> **WORK INSTRUCTIONS**
Look at the data below and print exactly the lines from its first line through the line with "BU = unit(B(530+100, 320+79)-B(530, 320));"; the pictures stay out of the copy.

> **MATERIAL FOR THIS TASK**

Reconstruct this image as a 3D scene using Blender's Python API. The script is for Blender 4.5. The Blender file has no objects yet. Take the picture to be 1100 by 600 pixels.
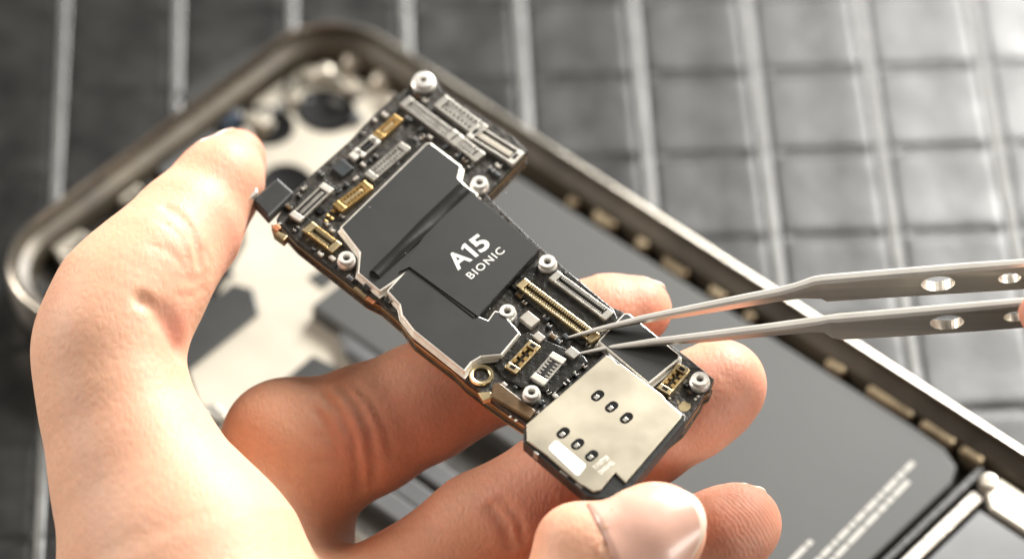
import bpy, bmesh, math, random
import numpy as np
from mathutils import Vector, Matrix
random.seed(7); rng = np.random.default_rng(7)
S = bpy.context.scene; COL = S.collection
MM = 0.001

# ------------------------------------------------------------------ camera model (all numbers in millimetres)
EL = math.radians(48.0); F = 4052.0; Z0 = 520.0
AX = np.array([1.0, 0, 0]); AU = np.array([0, math.sin(EL), math.cos(EL)]); AF = np.array([0, math.cos(EL), -math.sin(EL)])
CAM = -AF * Z0
def ray(x, y): return (x-550)/F*AX + (300-y)/F*AU + AF
def T(x, y, z=0.0):                       # point of the photo on a level plane above the mat
    r = ray(x, y); return CAM + r*((z-CAM[2])/r[2])
# board plane
BN = 0.6*AU - 0.8*AF
BD = Z0 - 60.0*520/459
BP = CAM + ray(530, 320)*BD
def B(x, y, h=0.0):
    r = ray(x, y); return CAM + r*(((BP + BN*h - CAM) @ BN)/(r @ BN))
def bdepth(x, y): return (B(x, y)-CAM) @ AF
def P(x, y, d=0.0): return CAM + ray(x, y)*(bdepth(x, y)+d)       # d mm behind the board plane
def unit(v): return v/np.linalg.norm(v)
BU = unit(B(530+100, 320+79)-B(530, 320)); BV = np.cross(BN, BU)   # along the board / across it (up and to the right)

# ------------------------------------------------------------------ materials
def mk(name, col, rough=0.5, metal=0.0, var=0.0, vscale=300, bump=0.0, bscale=800, coat=0.0, spec=0.5, rvar=0.0, stretch=None, detail=4, bdist=0.0003):
    m = bpy.data.materials.new(name); m.use_nodes = True
    nt = m.node_tree; b = nt.nodes['Principled BSDF']
    c = (*col, 1)
    b.inputs['Base Color'].default_value = c; b.inputs['Roughness'].default_value = rough
    b.inputs['Metallic'].default_value = metal; b.inputs['Coat Weight'].default_value = coat
    b.inputs['Specular IOR Level'].default_value = spec
    tc = nt.nodes.new('ShaderNodeTexCoord'); vec = tc.outputs['Object']
    if stretch:
        mp = nt.nodes.new('ShaderNodeMapping'); mp.inputs['Scale'].default_value = stretch
        if len(stretch) == 3: pass
        nt.links.new(vec, mp.inputs['Vector']); vec = mp.outputs['Vector']
    if var or rvar:
        n = nt.nodes.new('ShaderNodeTexNoise'); n.inputs['Scale'].default_value = vscale; n.inputs['Detail'].default_value = detail
        nt.links.new(vec, n.inputs['Vector'])
        if var:
            r = nt.nodes.new('ShaderNodeValToRGB'); e = r.color_ramp.elements
            e[0].position = 0.3; e[1].position = 0.7
            e[0].color = (*[max(0, k*(1-var)) for k in col], 1); e[1].color = (*[min(1, k*(1+var)) for k in col], 1)
            nt.links.new(n.outputs['Fac'], r.inputs['Fac']); nt.links.new(r.outputs['Color'], b.inputs['Base Color'])
        if rvar:
            mr = nt.nodes.new('ShaderNodeMapRange'); mr.inputs['From Min'].default_value = .3; mr.inputs['From Max'].default_value = .7
            mr.inputs['To Min'].default_value = rough-rvar; mr.inputs['To Max'].default_value = rough+rvar
            nt.links.new(n.outputs['Fac'], mr.inputs['Value']); nt.links.new(mr.outputs['Result'], b.inputs['Roughness'])
    if bump:
        n2 = nt.nodes.new('ShaderNodeTexNoise'); n2.inputs['Scale'].default_value = bscale; n2.inputs['Detail'].default_value = detail
        nt.links.new(vec, n2.inputs['Vector'])
        bp = nt.nodes.new('ShaderNodeBump'); bp.inputs['Strength'].default_value = bump; bp.inputs['Distance'].default_value = bdist
        nt.links.new(n2.outputs['Fac'], bp.inputs['Height']); nt.links.new(bp.outputs['Normal'], b.inputs['Normal'])
    return m
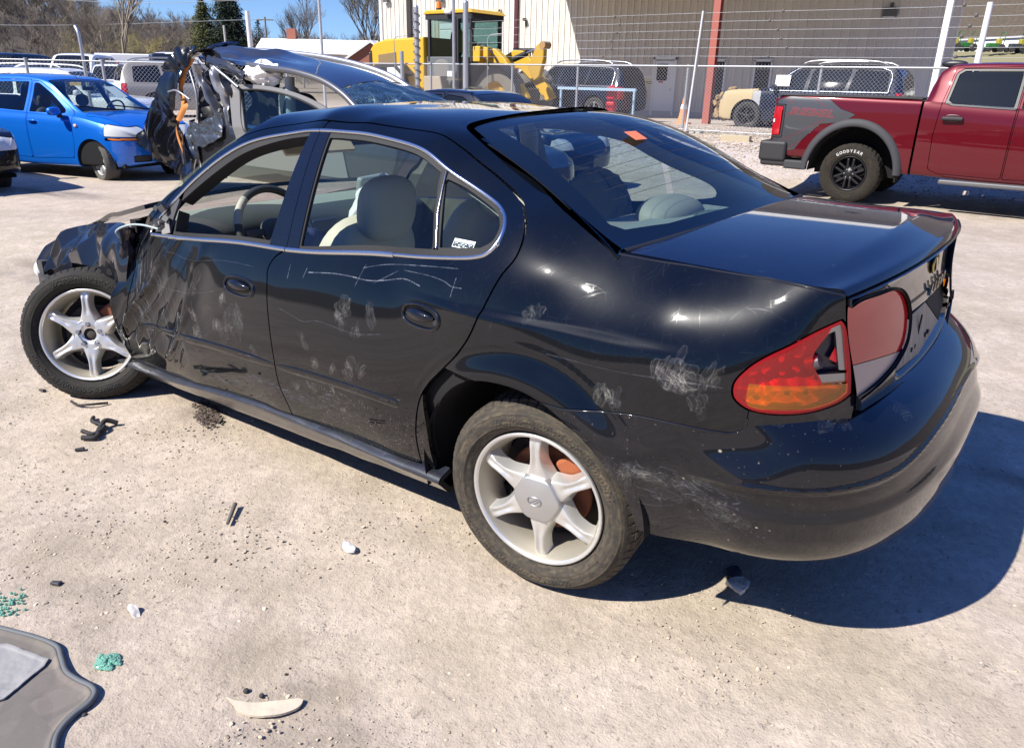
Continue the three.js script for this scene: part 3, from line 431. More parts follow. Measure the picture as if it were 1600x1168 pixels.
{
  let B = sheet(bumperS, -1, 1, 420, 0, 1, 120);
  B = cut(B, (u, s, p) => p[0] > -.5 ? -arch(p[0], p[1]) : -1);
  B = cut(B, (u, s, p) => p[0] > -.64 ? seamLow(p[0], p[1]) + .001 : -1);
  const bt = canvasTex(2048, 512, (g, w, h) => {
    g.fillStyle = '#070a12'; g.fillRect(0, 0, w, h);
    for (let k = 0; k < 900; k++) { g.fillStyle = `rgba(150,125,95,${rr(.01, .04)})`; g.beginPath(); g.ellipse(rr(0, w), h - Math.pow(rnd(), 2) * h * .6, rr(6, 50), rr(3, 16), 0, 0, 7); g.fill(); }
    specks(g, 900, 0, w * .35, 0, h, .5, 1.3); specks(g, 60, w * .05, w * .3, h * .25, h * .8, 1, 2.6);
    for (let k = 0; k < 9; k++) smear(g, w * rr(.14, .26), h * rr(.55, .72), 90, 50, rr(0, 3), .35);
    for (let k = 0; k < 7; k++) smear(g, w * rr(.26, .42), h * rr(.1, .22), 80, 50, rr(0, 3), .3);
    for (let k = 0; k < 120; k++) { const x = rr(.13, .25) * w, y = rr(.52, .74) * h; scratch(g, [[x, y], [x + rr(-12, 12), y + rr(-8, 8)], [x + rr(-20, 20), y + rr(-14, 14)]], .3, 1); }
  });
  const bp = part(car, 'rear_bumper', geo(B, .012, (u, s) => [(u + 1) / 2, s]), paint([1, 1, 1], { map: bt, roughness: .42, clearcoatRoughness: .025, specularIntensity: .15 }));
  ribbon(seamPts.slice(1).filter(p => p[1] < .752).map(p => [p[0], p[1] - .0035]), .007, .0035, blackPlain, bp, 'bumper_edge');
  // painted strip between bumper and lamps
  const strip = cut(cut(cut(base, (u, v) => Math.max(seamLow(u, v) + .001, v - .83)), (u, v) => -lamp(u, v) + .003), (u, v) => Math.max(u + .5, -u - .768, -(v - .69)));
  part(bp, 'bumper_corner', geo(strip, .01, sideUV), blackPlain); part(bp, 'bumper_corner', geo(mirror(strip), .01, sideUV), blackPlain);
}
// ------------------------------------------------------------------ boot lid
const lipX = z => -.80 + .075 * Math.pow(Math.abs(z) / .715, 2.2), lipY = z => 1.074 - .019 * Math.pow(Math.abs(z) / .715, 2), baseX = z => -.192 + .035 * Math.pow(Math.abs(z) / .717, 2), lidTop = (a, b) => {
  const z = b * .716, x = lerp(baseX(z), lipX(z), a), e = Math.abs(b);
  const y = lerp(1.074, lipY(z), a) + .036 * (1 - e * e) * sst(0, .12, a) * sst(1.02, .80, a) - .010 * Math.pow(e, 6) * (1 - a) + .004 * Math.exp(-(((a - .97) / .05) ** 2)) ;
  return [x, y - .012 * Math.max(0, (a - .975) / .025) ** 2, z * (1 - .004 * a)];
};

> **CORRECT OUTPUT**
Reconstruct this image as a 3D scene using Blender's Python API. The script is for Blender 4.5. The Blender file has no objects yet. Take the picture to be 1100 by 600 pixels.
import bpy, bmesh, math, random
import numpy as np
from mathutils import Vector, Matrix
random.seed(7); rng = np.random.default_rng(7)
S = bpy.context.scene; COL = S.collection
MM = 0.001

# ------------------------------------------------------------------ camera model (all numbers in millimetres)
EL = math.radians(48.0); F = 4052.0; Z0 = 520.0
AX = np.array([1.0, 0, 0]); AU = np.array([0, math.sin(EL), math.cos(EL)]); AF = np.array([0, math.cos(EL), -math.sin(EL)])
CAM = -AF * Z0
def ray(x, y): return (x-550)/F*AX + (300-y)/F*AU + AF
def T(x, y, z=0.0):                       # point of the photo on a level plane above the mat
    r = ray(x, y); return CAM + r*((z-CAM[2])/r[2])
# board plane
BN = 0.6*AU - 0.8*AF
BD = Z0 - 60.0*520/459
BP = CAM + ray(530, 320)*BD
def B(x, y, h=0.0):
    r = ray(x, y); return CAM + r*(((BP + BN*h - CAM) @ BN)/(r @ BN))
def bdepth(x, y): return (B(x, y)-CAM) @ AF
def P(x, y, d=0.0): return CAM + ray(x, y)*(bdepth(x, y)+d)       # d mm behind the board plane
def unit(v): return v/np.linalg.norm(v)
BU = unit(B(530+100, 320+79)-B(530, 320)); BV = np.cross(BN, BU)   # along the board / across it (up and to the right)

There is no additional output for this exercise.